RenaissanceSnowblizz

Question the first: Is it real? Well yes. You just watched it right?

You can find the video on the Finnish public broadcasting company's (YLE) site:

https://yle.fi/aihe/artikkeli/2007/03/28/hepskukkuu-kuinka-avaan-oven-oikein

Two important things to notice: YLE itself tags the clip with "humour" and "parody". The clip comes from a sketch show produced from 1979-1981 called Hepskukkuu.

Question the one after the question the first: Not much since this is a joke. The sketch pokes fun at instructional videos in general, and mimics the structure and tone of how such a video might look with an actor performing the task and a speaker explaining it off a written script. The humour comes from the juxtaposition of the simplicity, ordinary nature and banality of the task the man performs with perceived seriousness with which it is done. I.e. the format of a teaching video.

Finland as part of the Nordic model countries would produce this type of instructional videos for various parts of society, e.g. when new social phenomena or technical innovations arrived. I can't think of any good examples now of course.

I know there are similar in principle American instruction/educational videos form the 1950s and 60s, some of them rather questionable today of course. I myself could certainly have encountered something like this at school. Just you know, for an actual thing. The fact the sketch is extremely well done and mimics the general (slightly condescending pat-on-the-head) tone (literally in the case of the speaker) made me actually have to fact-check it.
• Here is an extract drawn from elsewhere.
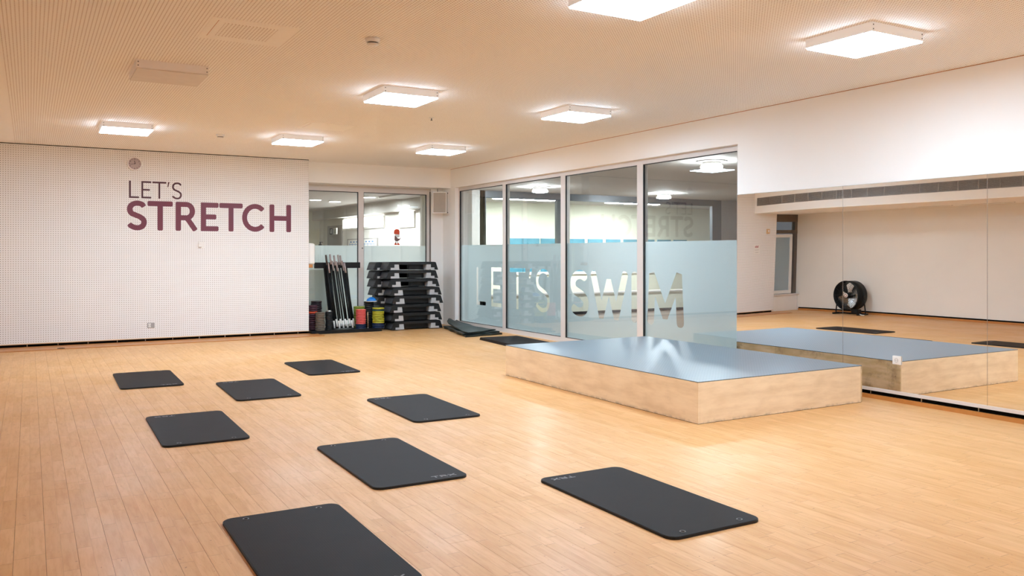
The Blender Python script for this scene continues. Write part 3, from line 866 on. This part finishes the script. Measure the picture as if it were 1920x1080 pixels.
# grille on the soffit (seen in the mirror)
vg = thing('ventilation_grille', 'long slatted ventilation grille on the dropped ceiling edge, seen in the mirror', 'ventilation grille', (-.8, 0, 0))
VA, VB = 2.2, 14.79
MB().box(-.03, .0, VA, VB, 2.656, 2.84).build('duct', 'dark_metal', vg)
MB().box(0, .012, VA, VB, 2.650, 2.662).box(0, .012, VA, VB, 2.834, 2.846).build('rim', 'plastic_grey', vg)
y = VB
while y > VA:
    box(0, .012, y - .012, y, 2.662, 2.834).build('divider', 'plastic_grey', vg); y -= .40
sl = MB()
for i in range(10): sl.box(.0, .008, VA, VB, 2.668 + i * .0168, 2.668 + i * .0168 + .0085)
sl.build('slats', 'plastic_grey', vg, kind='stuff')
for a, b, lb in ((10.65, 11.45, 'farther'), (9.35, 10.45, 'nearer')):
    t = thing('slot_diffuser', 'dark slot diffuser under the dropped ceiling seen in the mirror, the %s one' % lb, 'air diffuser', (-2.3, (a + b) / 2, 2.47))
    L = (b - a) / 2
    MB().box(-.04, -.03, -L, L, -.006, 0).box(.03, .04, -L, L, -.006, 0).build('rim', 'plastic_white', t)
    box(-.03, .03, -L, L, -.003, 0).build('slot', 'gap', t)

# drum fan
fan = thing('drum_fan', 'black floor drum fan standing at the left wall, seen in the mirror', 'fan', (-2.26, 13.15, 0))
cz = .455; r0 = .335
MB().ring([(r0 - .012, -.15), (r0 + .008, -.155), (r0 + .008, .155), (r0 - .012, .15)], 40, 'x', (0, 0, cz)).build('drum', 'black_rubber', fan)
MB().ring([(r0 - .005, .15), (r0 + .014, .15), (r0 + .014, .17), (r0 - .005, .17)], 40, 'x', (0, 0, cz)).build('front_rim', 'black_rubber', fan)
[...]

The show was broadcast at a time and day when it wasn't expected as an entertainment show (at the time there would have been few tv channels available and they would follow certain broad guidelines as to when it was appropriate to show certain types of programs) and mimicked the educational content YLE made at the time, specifically making it difficult to spot it's parodical nature as is further explained here:

http://vintti.yle.fi/yle.fi/elavaarkisto/index8739.html?s=s&g=4&ag=29&t=400&a=3480

Where we can also find an interview with the creators. All in Finnish though.